More Complex

By Jason Sherman / December 15, 2011 at 6:38 PM

Sen. John McCain (R-AZ) today cited the coming 50th anniversary of Eisenhower's farewell address, the Jan. 17, 1961 speech warning against the “acquisition of unwarranted influence . . . by the military-industrial complex,” in delivering a Senate floor speech on the many ways the former president's admonition has not been heeded.

The “military-industrial complex has become much worse than President Eisenhower originally envisioned:  it's evolved to capture Congress,” the ranking member of the Senate Armed Services Committee said. “So, the phenomenon should now rightly be called, the 'military-industrial-congressional' complex.”

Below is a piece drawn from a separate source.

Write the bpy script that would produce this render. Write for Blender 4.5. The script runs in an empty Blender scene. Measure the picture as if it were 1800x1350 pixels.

The Arizona lawmaker outlined parts of this network of influence -- spanning the executive and legislative branches and encompassing the defense industry -- and said it props up unnecessary defense spending. McCain, a longtime critic of funding set aside in spending bills by lawmakers for projects in their home districts, called such earmarks “the currency of corruption.”

The movement of high-ranking Defense Department personnel to defense firms and vice versa is “another manifestation” of the military-industrial-congressional complex, McCain said, before turning his attention to how the Pentagon buys its largest weapon systems -- a $1.7 trillion portfolio.

To be clear, the military-industrial-congressional complex does not cause programs to fail.  But, it does help create poorly conceived programs -- programs that are so fundamentally unsound that they are doomed to be poorly executed.  And, it does help keep them alive -- long after they should have been ended or restructured. . . .

With the federal budget deficit having hit $1.3 trillion for the 2011 budget year and facing the fact that the defense budget will likely not grow to any significant extent in the near-term, we in Congress must be mindful of how the military-industrial-congressional complex can negatively affect decisions to buy and keep major weapon systems.

McCain discussed efforts under way to improve defense acquisitions, then enumerated programs with procurement issues that have led to rising costs: the F-35 Joint Strike Fighter, the Expeditionary Fighting Vehicle, the V-22 Osprey, the Space-Based Infrared System High, the Advanced Extremely High Frequency satellite, the Evolved Expendable Launch Vehicle, the Future Combat System, the Littoral Combat Ship, the F-22 Raptor and the DDG-100 Zumwalt Class Destroyer.

With his allocated speaking time running expiring, McCain skipped over many of the conclusions about how to improve procurement so the Senate could proceed to debating the fiscal year 2012 defense authorization bill. But the full version of his prepared remarks contains a lot more:

So, going forward, what can be done to prevent the havoc the military-industrial-congressional complex can wreak on how we buy major weapon systems?  Well, little can be done to disrupt the inherent biases of those who are the major forces in the military-industrial-congressional complex to maximize their own particular interests.  But, we can help the Department of Defense reform itself by developing a weapons procurement process that directly responds to the root causes of failure by, for example, starting programs on a solid foundation of knowledge with realistic cost and schedule estimates and budgeting to those estimates; locking in sufficiently defined requirements early; managing the cost, schedule and performance trade-space effectively to ensure that needed capability is procured within a fixed, reasonably short period of time; insisting on early and continued systems engineering; leveraging mature technologies and manufacturing processes; not procuring weapon systems that promise generational leaps in capability in a single bound; and definitely not doing so under cost-plus contracts.

We must also ensure transparency and accountability throughout, and use competition to encourage industry to produce desired outcomes and better incentivize the acquisition workforce to do more with less.  We should also embrace initiatives geared at making the government as skilled and knowledgeable a buyer as Industry is a seller.  With the right leadership, such approaches may help overcome the negative, pernicious effects of the military-industrial-congressional complex on how we buy major weapon systems.  And, given how tightly woven the military-industrial-congressional complex is into the fabric of our society and economy, this is all we can really hope for.

Only after implementing such an approach over a period of time and under the right leadership can one hope to see the most elusive of all behavioral improvements—enduring cultural change.  But, if achieved—and it most certainly can be—cultural change would be a powerful panacea to the “unwarranted influence” of the military-industrial-congressional complex in the defense procurement process.